| What you will do |
Word for word, restate every line of the listing that follows.

| Recorded data |
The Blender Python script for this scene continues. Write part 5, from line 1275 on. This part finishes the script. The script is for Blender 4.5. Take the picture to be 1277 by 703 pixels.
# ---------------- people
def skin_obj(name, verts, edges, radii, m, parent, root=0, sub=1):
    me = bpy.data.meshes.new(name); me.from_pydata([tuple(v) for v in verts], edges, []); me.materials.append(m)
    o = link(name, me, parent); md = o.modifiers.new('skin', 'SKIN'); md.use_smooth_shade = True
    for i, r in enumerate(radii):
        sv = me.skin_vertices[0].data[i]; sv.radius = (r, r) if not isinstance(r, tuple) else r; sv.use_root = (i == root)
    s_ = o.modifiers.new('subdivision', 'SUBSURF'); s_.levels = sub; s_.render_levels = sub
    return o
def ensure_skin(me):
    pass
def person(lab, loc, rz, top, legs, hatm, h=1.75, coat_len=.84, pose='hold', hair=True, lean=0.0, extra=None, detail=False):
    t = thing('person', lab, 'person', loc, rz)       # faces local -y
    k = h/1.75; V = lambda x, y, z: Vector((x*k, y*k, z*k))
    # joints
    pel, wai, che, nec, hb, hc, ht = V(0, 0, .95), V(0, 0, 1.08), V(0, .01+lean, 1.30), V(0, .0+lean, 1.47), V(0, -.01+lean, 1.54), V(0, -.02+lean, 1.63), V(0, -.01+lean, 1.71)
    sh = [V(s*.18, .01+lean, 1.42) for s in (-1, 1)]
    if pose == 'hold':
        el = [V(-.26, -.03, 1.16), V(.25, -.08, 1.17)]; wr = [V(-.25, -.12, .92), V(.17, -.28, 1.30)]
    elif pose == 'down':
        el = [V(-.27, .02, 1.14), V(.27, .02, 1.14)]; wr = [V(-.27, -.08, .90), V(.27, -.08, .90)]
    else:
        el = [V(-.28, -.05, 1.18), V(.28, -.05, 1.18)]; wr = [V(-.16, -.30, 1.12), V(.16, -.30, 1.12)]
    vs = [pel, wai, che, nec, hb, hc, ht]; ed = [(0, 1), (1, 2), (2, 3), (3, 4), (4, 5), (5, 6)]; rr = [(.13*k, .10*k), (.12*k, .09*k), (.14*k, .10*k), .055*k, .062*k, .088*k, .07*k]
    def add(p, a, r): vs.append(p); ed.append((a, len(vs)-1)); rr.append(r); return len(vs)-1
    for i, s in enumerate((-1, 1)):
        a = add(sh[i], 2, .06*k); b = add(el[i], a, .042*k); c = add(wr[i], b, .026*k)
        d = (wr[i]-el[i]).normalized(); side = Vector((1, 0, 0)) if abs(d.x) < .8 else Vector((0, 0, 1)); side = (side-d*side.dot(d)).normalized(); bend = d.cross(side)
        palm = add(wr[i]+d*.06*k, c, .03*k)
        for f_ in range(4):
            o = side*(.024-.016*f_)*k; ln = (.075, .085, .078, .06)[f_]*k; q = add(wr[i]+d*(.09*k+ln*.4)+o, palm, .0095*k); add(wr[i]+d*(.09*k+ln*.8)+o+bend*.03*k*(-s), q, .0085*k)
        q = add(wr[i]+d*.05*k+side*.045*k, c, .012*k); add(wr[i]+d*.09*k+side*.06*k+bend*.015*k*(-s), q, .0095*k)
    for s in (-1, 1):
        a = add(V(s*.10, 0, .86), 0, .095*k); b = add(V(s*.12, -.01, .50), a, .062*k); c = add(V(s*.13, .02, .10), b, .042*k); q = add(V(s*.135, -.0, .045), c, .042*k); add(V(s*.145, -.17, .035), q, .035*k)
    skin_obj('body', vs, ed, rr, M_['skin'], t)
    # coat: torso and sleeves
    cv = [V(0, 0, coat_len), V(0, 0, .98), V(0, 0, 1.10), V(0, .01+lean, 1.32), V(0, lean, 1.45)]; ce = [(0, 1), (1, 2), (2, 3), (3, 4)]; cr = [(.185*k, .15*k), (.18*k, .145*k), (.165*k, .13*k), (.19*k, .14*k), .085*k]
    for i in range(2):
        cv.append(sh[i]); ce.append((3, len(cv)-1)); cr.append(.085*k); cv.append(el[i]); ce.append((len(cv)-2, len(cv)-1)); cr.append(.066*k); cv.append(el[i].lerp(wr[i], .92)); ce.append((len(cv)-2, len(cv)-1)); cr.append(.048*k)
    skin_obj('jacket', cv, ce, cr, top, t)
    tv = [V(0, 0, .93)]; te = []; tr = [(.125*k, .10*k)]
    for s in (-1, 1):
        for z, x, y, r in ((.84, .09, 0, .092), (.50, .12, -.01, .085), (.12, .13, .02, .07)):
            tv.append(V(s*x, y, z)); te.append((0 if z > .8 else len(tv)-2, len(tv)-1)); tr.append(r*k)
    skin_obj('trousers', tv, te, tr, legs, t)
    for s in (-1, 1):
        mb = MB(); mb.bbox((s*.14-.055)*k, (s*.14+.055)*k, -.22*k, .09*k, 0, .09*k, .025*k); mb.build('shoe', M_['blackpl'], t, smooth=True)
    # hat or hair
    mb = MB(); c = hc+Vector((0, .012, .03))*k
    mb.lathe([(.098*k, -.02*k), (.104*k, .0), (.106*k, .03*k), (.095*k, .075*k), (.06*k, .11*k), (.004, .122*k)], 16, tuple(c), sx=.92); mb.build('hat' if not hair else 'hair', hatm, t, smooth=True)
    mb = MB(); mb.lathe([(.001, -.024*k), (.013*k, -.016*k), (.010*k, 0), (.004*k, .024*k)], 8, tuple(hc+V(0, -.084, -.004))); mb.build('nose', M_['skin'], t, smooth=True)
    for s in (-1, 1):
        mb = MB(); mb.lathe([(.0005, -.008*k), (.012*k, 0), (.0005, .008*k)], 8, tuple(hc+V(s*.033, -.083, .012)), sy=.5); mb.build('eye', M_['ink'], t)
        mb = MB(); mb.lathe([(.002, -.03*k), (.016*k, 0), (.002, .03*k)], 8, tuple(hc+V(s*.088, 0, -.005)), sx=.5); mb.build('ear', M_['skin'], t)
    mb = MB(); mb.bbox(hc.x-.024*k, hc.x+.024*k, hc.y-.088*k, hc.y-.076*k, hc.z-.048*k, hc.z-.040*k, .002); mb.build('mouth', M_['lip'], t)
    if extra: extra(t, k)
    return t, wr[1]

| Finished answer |
The Blender Python script for this scene continues. Write part 5, from line 1275 on. This part finishes the script. The script is for Blender 4.5. Take the picture to be 1277 by 703 pixels.
# ---------------- people
def skin_obj(name, verts, edges, radii, m, parent, root=0, sub=1):
    me = bpy.data.meshes.new(name); me.from_pydata([tuple(v) for v in verts], edges, []); me.materials.append(m)
    o = link(name, me, parent); md = o.modifiers.new('skin', 'SKIN'); md.use_smooth_shade = True
    for i, r in enumerate(radii):
        sv = me.skin_vertices[0].data[i]; sv.radius = (r, r) if not isinstance(r, tuple) else r; sv.use_root = (i == root)
    s_ = o.modifiers.new('subdivision', 'SUBSURF'); s_.levels = sub; s_.render_levels = sub
    return o
def ensure_skin(me):
    pass
def person(lab, loc, rz, top, legs, hatm, h=1.75, coat_len=.84, pose='hold', hair=True, lean=0.0, extra=None, detail=False):
    t = thing('person', lab, 'person', loc, rz)       # faces local -y
    k = h/1.75; V = lambda x, y, z: Vector((x*k, y*k, z*k))
    # joints
    pel, wai, che, nec, hb, hc, ht = V(0, 0, .95), V(0, 0, 1.08), V(0, .01+lean, 1.30), V(0, .0+lean, 1.47), V(0, -.01+lean, 1.54), V(0, -.02+lean, 1.63), V(0, -.01+lean, 1.71)
    sh = [V(s*.18, .01+lean, 1.42) for s in (-1, 1)]
    if pose == 'hold':
        el = [V(-.26, -.03, 1.16), V(.25, -.08, 1.17)]; wr = [V(-.25, -.12, .92), V(.17, -.28, 1.30)]
    elif pose == 'down':
        el = [V(-.27, .02, 1.14), V(.27, .02, 1.14)]; wr = [V(-.27, -.08, .90), V(.27, -.08, .90)]
    else:
        el = [V(-.28, -.05, 1.18), V(.28, -.05, 1.18)]; wr = [V(-.16, -.30, 1.12), V(.16, -.30, 1.12)]
    vs = [pel, wai, che, nec, hb, hc, ht]; ed = [(0, 1), (1, 2), (2, 3), (3, 4), (4, 5), (5, 6)]; rr = [(.13*k, .10*k), (.12*k, .09*k), (.14*k, .10*k), .055*k, .062*k, .088*k, .07*k]
    def add(p, a, r): vs.append(p); ed.append((a, len(vs)-1)); rr.append(r); return len(vs)-1
    for i, s in enumerate((-1, 1)):
        a = add(sh[i], 2, .06*k); b = add(el[i], a, .042*k); c = add(wr[i], b, .026*k)
        d = (wr[i]-el[i]).normalized(); side = Vector((1, 0, 0)) if abs(d.x) < .8 else Vector((0, 0, 1)); side = (side-d*side.dot(d)).normalized(); bend = d.cross(side)
        palm = add(wr[i]+d*.06*k, c, .03*k)
        for f_ in range(4):
            o = side*(.024-.016*f_)*k; ln = (.075, .085, .078, .06)[f_]*k; q = add(wr[i]+d*(.09*k+ln*.4)+o, palm, .0095*k); add(wr[i]+d*(.09*k+ln*.8)+o+bend*.03*k*(-s), q, .0085*k)
        q = add(wr[i]+d*.05*k+side*.045*k, c, .012*k); add(wr[i]+d*.09*k+side*.06*k+bend*.015*k*(-s), q, .0095*k)
    for s in (-1, 1):
        a = add(V(s*.10, 0, .86), 0, .095*k); b = add(V(s*.12, -.01, .50), a, .062*k); c = add(V(s*.13, .02, .10), b, .042*k); q = add(V(s*.135, -.0, .045), c, .042*k); add(V(s*.145, -.17, .035), q, .035*k)
    skin_obj('body', vs, ed, rr, M_['skin'], t)
    # coat: torso and sleeves
    cv = [V(0, 0, coat_len), V(0, 0, .98), V(0, 0, 1.10), V(0, .01+lean, 1.32), V(0, lean, 1.45)]; ce = [(0, 1), (1, 2), (2, 3), (3, 4)]; cr = [(.185*k, .15*k), (.18*k, .145*k), (.165*k, .13*k), (.19*k, .14*k), .085*k]
    for i in range(2):
        cv.append(sh[i]); ce.append((3, len(cv)-1)); cr.append(.085*k); cv.append(el[i]); ce.append((len(cv)-2, len(cv)-1)); cr.append(.066*k); cv.append(el[i].lerp(wr[i], .92)); ce.append((len(cv)-2, len(cv)-1)); cr.append(.048*k)
    skin_obj('jacket', cv, ce, cr, top, t)
    tv = [V(0, 0, .93)]; te = []; tr = [(.125*k, .10*k)]
    for s in (-1, 1):
        for z, x, y, r in ((.84, .09, 0, .092), (.50, .12, -.01, .085), (.12, .13, .02, .07)):
            tv.append(V(s*x, y, z)); te.append((0 if z > .8 else len(tv)-2, len(tv)-1)); tr.append(r*k)
    skin_obj('trousers', tv, te, tr, legs, t)
    for s in (-1, 1):
        mb = MB(); mb.bbox((s*.14-.055)*k, (s*.14+.055)*k, -.22*k, .09*k, 0, .09*k, .025*k); mb.build('shoe', M_['blackpl'], t, smooth=True)
    # hat or hair
    mb = MB(); c = hc+Vector((0, .012, .03))*k
    mb.lathe([(.098*k, -.02*k), (.104*k, .0), (.106*k, .03*k), (.095*k, .075*k), (.06*k, .11*k), (.004, .122*k)], 16, tuple(c), sx=.92); mb.build('hat' if not hair else 'hair', hatm, t, smooth=True)
    mb = MB(); mb.lathe([(.001, -.024*k), (.013*k, -.016*k), (.010*k, 0), (.004*k, .024*k)], 8, tuple(hc+V(0, -.084, -.004))); mb.build('nose', M_['skin'], t, smooth=True)
    for s in (-1, 1):
        mb = MB(); mb.lathe([(.0005, -.008*k), (.012*k, 0), (.0005, .008*k)], 8, tuple(hc+V(s*.033, -.083, .012)), sy=.5); mb.build('eye', M_['ink'], t)
        mb = MB(); mb.lathe([(.002, -.03*k), (.016*k, 0), (.002, .03*k)], 8, tuple(hc+V(s*.088, 0, -.005)), sx=.5); mb.build('ear', M_['skin'], t)
    mb = MB(); mb.bbox(hc.x-.024*k, hc.x+.024*k, hc.y-.088*k, hc.y-.076*k, hc.z-.048*k, hc.z-.040*k, .002); mb.build('mouth', M_['lip'], t)
    if extra: extra(t, k)
    return t, wr[1]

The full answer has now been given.